The Tripoli clashes were between two armed groups with major clout in the west of the war-torn country: the Al-Radaa force and the Tripoli Revolutionaries Brigade.

Several sources said one group's detention of a fighter belonging to the other had sparked the fighting, which extended to several districts of the capital.

On Friday, another group called the 444 Brigade intervened to mediate a truce, deploying its own forces in a buffer zone before they too came under heavy fire, an Agence France-Presse (AFP) photographer reported.

U.N. Special Adviser Stephanie Williams said she was "outraged" about the violence and called for civilians’ protection.

"The indiscriminate use of weapons in a heavily populated, urban area without safeguarding civilians is a grave violation of international humanitarian law and a sanctionable offence. This fighting must stop!" she added on Twitter.
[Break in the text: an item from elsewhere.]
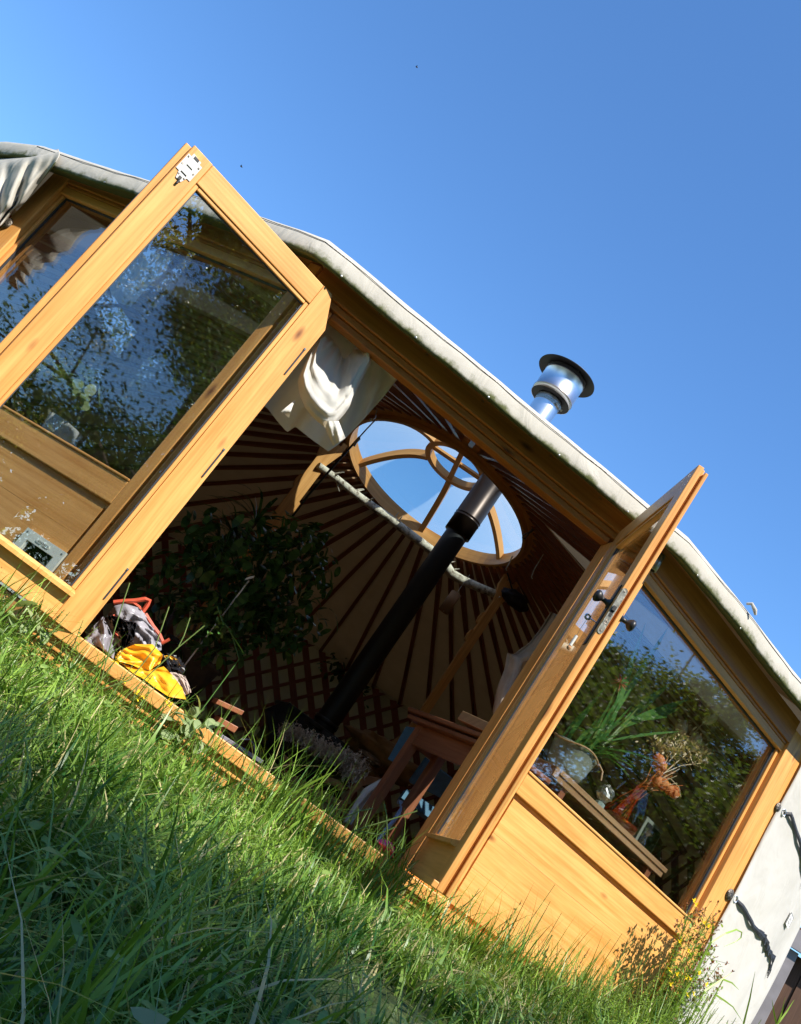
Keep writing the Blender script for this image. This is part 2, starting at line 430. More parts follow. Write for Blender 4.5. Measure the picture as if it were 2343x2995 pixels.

Calm was prevailing Saturday across Tripoli after the fighting ceased Friday night, witnesses said.

Libya has been gripped by insecurity since a NATO-backed uprising toppled and killed dictator Moammar Gadhafi in 2011, leaving a power vacuum armed groups have been wrangling for years to fill.

Tensions have been rising for months in Libya as the rival prime ministers face off, raising fears of renewed conflict two years after a landmark truce ended a ruinous attempt by eastern putschist Gen. Khalifa Haftar to seize Tripoli by force.

The dead were the first civilian casualties of fighting in Tripoli since the 2020 truce.

Both groups involved in the Tripoli fighting are nominally loyal to Dbeibah's Government of National Unity, appointed last year as part of a United Nations-backed peace process.

Dbeibah has refused to cede power to Bashagha, named prime minister after he made a pact with Haftar.

Meanwhile, Williams has been in Turkey on Thursday to attend a meeting hosted by Ankara which included senior representatives from Egypt, France, Germany, Italy, the United Kingdom and the United States. Williams briefed the countries regarding the latest developments in the country.